We are the voice of insurance and long-term savings | Contact us

ABI publishes full year of pension freedom data

ABI Press team | 15/08/2016

Majority take sensible approach, but signs some withdrawing too much too soon

The Association of British Insurers has today published statistics for the first complete year since the Freedom and Choice reforms, from April 2015 to April 2016. The ABI is also publishing new data which shows the percentages withdrawn from pension pots and from what age groups.

This new data indicates the majority of savers are taking a sensible approach, with 57% pots with 1% or less withdrawn during the last quarter. However, there are signs a minority may be withdrawing too much too soon and at rates that would see their money run out in a decade or less, if they are reliant on their pension pot as their main source of income. Indeed, in the last quarter, four per cent of pots had 10% or more withdrawn, and many others are taking their whole pot in one go. However we cannot identify from the data whether these savers may have multiple pots or other regular income.

In the most recent quarter, sales for guaranteed income for life (annuity) products have fallen, with £950m invested, compared to £1.1bn last quarter. Sales of flexible retirement income (drawdown) products remain consistent, with £1.48bn invested, compared to £1.49bn the previous quarter.

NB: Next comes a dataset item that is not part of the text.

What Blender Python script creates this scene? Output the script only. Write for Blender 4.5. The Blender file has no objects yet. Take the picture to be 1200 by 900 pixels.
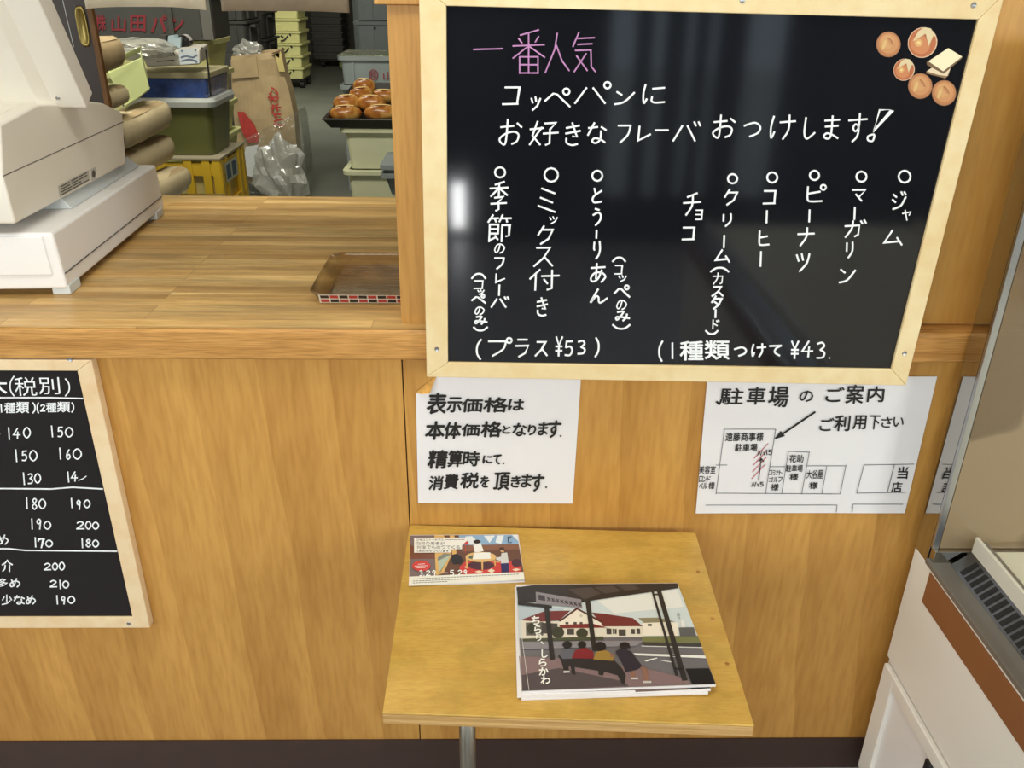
import bpy, math, random
from mathutils import Vector, Matrix, noise
random.seed(7)
S = bpy.context.scene
COL = S.collection
V = Vector
# ------------------------------------------------------------------ camera
CAM = V((0.0, -1.35, 1.6)); F = 1005.0
PITCH, YAW, ROLL = map(math.radians, (25.6, 1.19, 0.729))
fw = V((math.sin(YAW)*math.cos(PITCH), math.cos(YAW)*math.cos(PITCH), -math.sin(PITCH)))
r0 = V((math.cos(YAW), -math.sin(YAW), 0)); u0 = r0.cross(fw)
rt = math.cos(ROLL)*r0 + math.sin(ROLL)*u0; up = -math.sin(ROLL)*r0 + math.cos(ROLL)*u0
cd = bpy.data.cameras.new('camera'); cam = bpy.data.objects.new('camera', cd); COL.objects.link(cam)
cam.matrix_world = Matrix(((rt.x, up.x, -fw.x, CAM.x), (rt.y, up.y, -fw.y, CAM.y), (rt.z, up.z, -fw.z, CAM.z), (0, 0, 0, 1)))
cd.sensor_fit = 'HORIZONTAL'; cd.sensor_width = 36; cd.lens = 36*F/1200; cd.clip_start = 0.02
S.camera = cam
S.view_settings.view_transform = 'Standard'; S.view_settings.look = 'None'
S.view_settings.gamma = 1; S.view_settings.use_curve_mapping = False
S.view_settings.exposure = 0.0
# ------------------------------------------------------------------ world and lights
w = bpy.data.worlds.new('daylight'); S.world = w; w.use_nodes = True
bg = w.node_tree.nodes['Background']; bg.inputs[0].default_value = (0.75, 0.87, 1.0, 1); bg.inputs[1].default_value = 1.6

def area(name, loc, target, sx, sy, power, col):
    l = bpy.data.lights.new(name, 'AREA'); l.shape = 'RECTANGLE'; l.size = sx; l.size_y = sy
    l.energy = power; l.color = col
    o = bpy.data.objects.new(name, l); COL.objects.link(o); o.location = loc
    o.rotation_euler = (V(target)-V(loc)).to_track_quat('-Z', 'Y').to_euler()
    return o
area('window_daylight_high', (-0.6, -4.15, 2.15), (-0.2, 0, 0.9), 5.6, 0.8, 78, (0.95, 1.0, 0.98))
area('window_daylight_left', (-4.08, -2.75, 1.65), (0.2, 0, 0.8), 1.6, 1.6, 56, (0.95, 1.0, 0.98))  # fill lamp added on the left, no known window there
area('window_daylight_right', (4.08, -3.3, 1.85), (-0.7, 0.2, 1.0), 1.4, 1.4, 104, (0.96, 1.0, 0.97))  # fill lamp added on the right to brighten the register's side
area('door_daylight', (-0.255, -4.4, 0.20), (-0.255, 0, 0.20), 0.075, 0.30, 2.4, (1.0, 1.0, 1.0))
area('shop_ceiling_tube', (-0.3, -0.5, 2.62), (-0.3, -0.1, 0), 1.3, 0.5, 17, (0.98, 1.0, 0.90))
area('kitchen_tube_near', (-1.0, 1.35, 2.62), (-1.1, 2.2, 0.6), 1.2, 0.3, 32, (1.0, 0.97, 0.82))
area('kitchen_tube_mid', (-1.2, 3.9, 2.6), (-1.7, 5.6, 0), 1.2, 0.3, 40, (1.0, 0.97, 0.82))
area('kitchen_tube_far', (-2.0, 9.0, 2.6), (-2.8, 11.5, 0), 1.2, 0.3, 75, (1.0, 0.97, 0.82))

# ------------------------------------------------------------------ sight lines: a photo point on a real plane
def ray(px, py): return fw + rt*((px-600)/F) - up*((py-450)/F)
def atY(px, py, y): d = ray(px, py); return CAM + d*((y-CAM.y)/d.y)
def atZ(px, py, z): d = ray(px, py); return CAM + d*((z-CAM.z)/d.z)
def atX(px, py, x): d = ray(px, py); return CAM + d*((x-CAM.x)/d.x)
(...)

Rate of withdrawal for drawdown and lump sums in Q1 2016

Withdrawal rates Total number of pots where withdrawals taken 
Less than 1% withdrawal 45,641
1-1.99% withdrawal 16,134
2-3.99% withdrawal 10,500
4-5.99% withdrawal 1,822
6-7.99% withdrawal 1,423
8-9.99% withdrawal 835
Equal or greater than 10% withdrawal 3,379
Total plan holders making partial withdrawals 79,734

Overall, in a complete year since the reforms, the figures show for pay-outs:

  • £4.3 billion has been paid out in 300,000 lump sum payments, with an average payment of £14,500.
  • £3.9 billion has been paid out via 1.03 million drawdown payments, with an average payment of £3,800.

Since the reforms came in, for funds invested in new products:

  • £4.2 billion has been invested in 80,000 annuities, with an average fund of £52,500.
  • £6.1 billion has been invested in 90,700 drawdown products, making the average fund invested nearly £67,500.

Over the last year since the reforms were introduced, 41.5% savers switched when buying an annuity. Other savers may have looked at different providers and chose to stay with their existing provider who could have offered favourable rates, and new data shows around half of internal annuity sales, i.e where a customer did not switch, had a guaranteed annuity rate attached.

For drawdown, 53% chose to go with a different provider at the time they took money from their pension. Others will have transferred their pension before going into drawdown.

A detailed breakdown of these statistics is provided in the ABI pension factsheet.

Yvonne Braun, the ABI’s Director of Policy, Long Term Savings and Protection, said:

"This is our most detailed analysis of customer decisions to date following the introduction of the pension freedoms. The data shows that the freedoms have been implemented successfully, and are working as intended. New data released shows that more than half of pots are having less than 1% withdrawn a quarter, which seems to indicate most people are taking a sensible approach. However, the data also suggests a minority are withdrawing too much too soon from their pension pot - 4% of pots are having a tenth or more withdrawn - and many other customers are taking their entire pot in one go.

"There may well be other factors at play here, such as people having other retirement income, for instance, final salary pensions or multiple pots. But this is a warning sign that requires further investigation. We need a full picture of these customers’ circumstances and income, which is something we urge regulators and the Government to work with all stakeholders to examine.

"The fall in annuity sales in the most recent quarter reflects ongoing pressure on rates, which will not have been helped by the recent decision to lower interest rates to a 300 year low, and further quantitative easing measures."

Further data trends and analysis are available in the ABI pension factsheet.

Ends

Notes for Editors

1. The ABI has recently changed its data collection template to be the same as the FCA’s. Some data from previous quarters has been restated.

2. The ‘rate of withdrawal’ table is for regular withdrawals - where there is a regular payment set up and agreed with customer, and the whole pot is not taken.

3. What is the difference between drawdown and lump sums?

Drawdown: You can leave your money in your pension pot and take a flexible retirement income from it. Any money left in your pension pot remains invested, which may give your pension pot a chance to grow, but it could go down in value too. A quarter of your pension pot can be taken tax-free and any other withdrawals will be taxed.

Lump sums: You can leave your money in your pension pot and take lump sums from it as and when you need, until your money runs out or you choose another option. You can decide when and how much to take out. Any money left in your pension pot remains invested, which may give your pension pot a chance to grow, but it could go down in value too. Each time you take a lump sum, a quarter of it is tax-free and the rest will be taxed.

You can take your whole pension pot in one go as a single lump sum. A quarter of your pension pot can be taken tax-free – the rest will be taxed.